GOAL OF THE EXERCISE =>
Retype each entry below, keeping every character the same.

SOURCE RECORDS =>
···

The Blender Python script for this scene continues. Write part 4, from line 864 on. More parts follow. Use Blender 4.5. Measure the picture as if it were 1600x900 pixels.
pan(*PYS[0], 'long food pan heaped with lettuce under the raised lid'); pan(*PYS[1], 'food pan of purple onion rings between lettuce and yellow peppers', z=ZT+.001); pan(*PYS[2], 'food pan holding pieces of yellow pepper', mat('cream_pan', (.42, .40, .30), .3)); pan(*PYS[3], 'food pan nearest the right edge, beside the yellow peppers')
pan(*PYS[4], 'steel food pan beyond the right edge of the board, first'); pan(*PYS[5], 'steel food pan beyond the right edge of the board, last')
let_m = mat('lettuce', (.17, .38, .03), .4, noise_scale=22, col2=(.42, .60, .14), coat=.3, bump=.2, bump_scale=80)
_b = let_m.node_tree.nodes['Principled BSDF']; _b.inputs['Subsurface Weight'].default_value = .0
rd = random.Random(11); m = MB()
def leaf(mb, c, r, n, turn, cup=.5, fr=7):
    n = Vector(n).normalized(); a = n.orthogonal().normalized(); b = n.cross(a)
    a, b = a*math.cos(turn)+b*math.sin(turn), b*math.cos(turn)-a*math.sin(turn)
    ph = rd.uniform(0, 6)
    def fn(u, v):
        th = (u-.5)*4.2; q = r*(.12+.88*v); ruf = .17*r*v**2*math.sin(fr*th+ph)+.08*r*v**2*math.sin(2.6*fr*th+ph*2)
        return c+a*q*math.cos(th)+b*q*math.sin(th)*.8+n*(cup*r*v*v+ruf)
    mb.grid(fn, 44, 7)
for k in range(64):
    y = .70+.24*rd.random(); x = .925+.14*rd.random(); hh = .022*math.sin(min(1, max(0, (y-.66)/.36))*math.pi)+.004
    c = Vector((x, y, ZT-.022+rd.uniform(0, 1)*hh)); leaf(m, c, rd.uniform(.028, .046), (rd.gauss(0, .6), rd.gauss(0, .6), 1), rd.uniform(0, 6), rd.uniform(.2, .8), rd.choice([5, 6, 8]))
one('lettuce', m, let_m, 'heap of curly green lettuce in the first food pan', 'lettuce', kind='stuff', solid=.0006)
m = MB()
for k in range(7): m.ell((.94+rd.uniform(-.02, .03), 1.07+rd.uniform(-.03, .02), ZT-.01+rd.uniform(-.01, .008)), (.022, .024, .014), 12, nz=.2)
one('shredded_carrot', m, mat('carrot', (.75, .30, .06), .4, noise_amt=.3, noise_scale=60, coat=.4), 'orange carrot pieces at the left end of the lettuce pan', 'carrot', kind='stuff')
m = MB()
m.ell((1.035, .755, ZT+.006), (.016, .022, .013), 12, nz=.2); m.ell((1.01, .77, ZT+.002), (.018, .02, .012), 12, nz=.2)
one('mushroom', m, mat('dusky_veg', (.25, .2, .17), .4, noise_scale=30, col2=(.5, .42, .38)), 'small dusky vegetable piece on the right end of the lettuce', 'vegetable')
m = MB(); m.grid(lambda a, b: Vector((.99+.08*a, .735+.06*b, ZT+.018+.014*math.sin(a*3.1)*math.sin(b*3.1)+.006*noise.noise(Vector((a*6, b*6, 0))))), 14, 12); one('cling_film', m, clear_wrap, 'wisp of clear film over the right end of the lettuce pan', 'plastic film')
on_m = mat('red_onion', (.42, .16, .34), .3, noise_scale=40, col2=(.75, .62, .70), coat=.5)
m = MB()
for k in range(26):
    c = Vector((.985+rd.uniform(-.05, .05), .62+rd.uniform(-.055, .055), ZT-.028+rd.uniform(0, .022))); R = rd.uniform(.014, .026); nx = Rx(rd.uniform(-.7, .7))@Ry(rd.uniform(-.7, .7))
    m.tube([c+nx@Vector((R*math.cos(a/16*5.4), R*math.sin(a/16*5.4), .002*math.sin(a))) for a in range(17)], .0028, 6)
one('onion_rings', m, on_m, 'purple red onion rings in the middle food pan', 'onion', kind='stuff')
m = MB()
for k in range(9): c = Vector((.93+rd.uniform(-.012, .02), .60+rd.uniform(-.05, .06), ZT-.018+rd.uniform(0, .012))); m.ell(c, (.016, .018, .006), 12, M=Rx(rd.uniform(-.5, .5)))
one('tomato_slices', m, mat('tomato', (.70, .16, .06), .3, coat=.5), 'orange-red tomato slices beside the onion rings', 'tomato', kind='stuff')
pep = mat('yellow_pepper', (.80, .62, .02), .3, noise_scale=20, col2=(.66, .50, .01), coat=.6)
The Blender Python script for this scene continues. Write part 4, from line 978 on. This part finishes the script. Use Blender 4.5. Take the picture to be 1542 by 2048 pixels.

···

THE RESPONSE =>
The Blender Python script for this scene continues. Write part 4, from line 864 on. More parts follow. Use Blender 4.5. Measure the picture as if it were 1600x900 pixels.
pan(*PYS[0], 'long food pan heaped with lettuce under the raised lid'); pan(*PYS[1], 'food pan of purple onion rings between lettuce and yellow peppers', z=ZT+.001); pan(*PYS[2], 'food pan holding pieces of yellow pepper', mat('cream_pan', (.42, .40, .30), .3)); pan(*PYS[3], 'food pan nearest the right edge, beside the yellow peppers')
pan(*PYS[4], 'steel food pan beyond the right edge of the board, first'); pan(*PYS[5], 'steel food pan beyond the right edge of the board, last')
let_m = mat('lettuce', (.17, .38, .03), .4, noise_scale=22, col2=(.42, .60, .14), coat=.3, bump=.2, bump_scale=80)
_b = let_m.node_tree.nodes['Principled BSDF']; _b.inputs['Subsurface Weight'].default_value = .0
rd = random.Random(11); m = MB()
def leaf(mb, c, r, n, turn, cup=.5, fr=7):
    n = Vector(n).normalized(); a = n.orthogonal().normalized(); b = n.cross(a)
    a, b = a*math.cos(turn)+b*math.sin(turn), b*math.cos(turn)-a*math.sin(turn)
    ph = rd.uniform(0, 6)
    def fn(u, v):
        th = (u-.5)*4.2; q = r*(.12+.88*v); ruf = .17*r*v**2*math.sin(fr*th+ph)+.08*r*v**2*math.sin(2.6*fr*th+ph*2)
        return c+a*q*math.cos(th)+b*q*math.sin(th)*.8+n*(cup*r*v*v+ruf)
    mb.grid(fn, 44, 7)
for k in range(64):
    y = .70+.24*rd.random(); x = .925+.14*rd.random(); hh = .022*math.sin(min(1, max(0, (y-.66)/.36))*math.pi)+.004
    c = Vector((x, y, ZT-.022+rd.uniform(0, 1)*hh)); leaf(m, c, rd.uniform(.028, .046), (rd.gauss(0, .6), rd.gauss(0, .6), 1), rd.uniform(0, 6), rd.uniform(.2, .8), rd.choice([5, 6, 8]))
one('lettuce', m, let_m, 'heap of curly green lettuce in the first food pan', 'lettuce', kind='stuff', solid=.0006)
m = MB()
for k in range(7): m.ell((.94+rd.uniform(-.02, .03), 1.07+rd.uniform(-.03, .02), ZT-.01+rd.uniform(-.01, .008)), (.022, .024, .014), 12, nz=.2)
one('shredded_carrot', m, mat('carrot', (.75, .30, .06), .4, noise_amt=.3, noise_scale=60, coat=.4), 'orange carrot pieces at the left end of the lettuce pan', 'carrot', kind='stuff')
m = MB()
m.ell((1.035, .755, ZT+.006), (.016, .022, .013), 12, nz=.2); m.ell((1.01, .77, ZT+.002), (.018, .02, .012), 12, nz=.2)
one('mushroom', m, mat('dusky_veg', (.25, .2, .17), .4, noise_scale=30, col2=(.5, .42, .38)), 'small dusky vegetable piece on the right end of the lettuce', 'vegetable')
m = MB(); m.grid(lambda a, b: Vector((.99+.08*a, .735+.06*b, ZT+.018+.014*math.sin(a*3.1)*math.sin(b*3.1)+.006*noise.noise(Vector((a*6, b*6, 0))))), 14, 12); one('cling_film', m, clear_wrap, 'wisp of clear film over the right end of the lettuce pan', 'plastic film')
on_m = mat('red_onion', (.42, .16, .34), .3, noise_scale=40, col2=(.75, .62, .70), coat=.5)
m = MB()
for k in range(26):
    c = Vector((.985+rd.uniform(-.05, .05), .62+rd.uniform(-.055, .055), ZT-.028+rd.uniform(0, .022))); R = rd.uniform(.014, .026); nx = Rx(rd.uniform(-.7, .7))@Ry(rd.uniform(-.7, .7))
    m.tube([c+nx@Vector((R*math.cos(a/16*5.4), R*math.sin(a/16*5.4), .002*math.sin(a))) for a in range(17)], .0028, 6)
one('onion_rings', m, on_m, 'purple red onion rings in the middle food pan', 'onion', kind='stuff')
m = MB()
for k in range(9): c = Vector((.93+rd.uniform(-.012, .02), .60+rd.uniform(-.05, .06), ZT-.018+rd.uniform(0, .012))); m.ell(c, (.016, .018, .006), 12, M=Rx(rd.uniform(-.5, .5)))
one('tomato_slices', m, mat('tomato', (.70, .16, .06), .3, coat=.5), 'orange-red tomato slices beside the onion rings', 'tomato', kind='stuff')
pep = mat('yellow_pepper', (.80, .62, .02), .3, noise_scale=20, col2=(.66, .50, .01), coat=.6)
The Blender Python script for this scene continues. Write part 4, from line 978 on. This part finishes the script. Use Blender 4.5. Take the picture to be 1542 by 2048 pixels.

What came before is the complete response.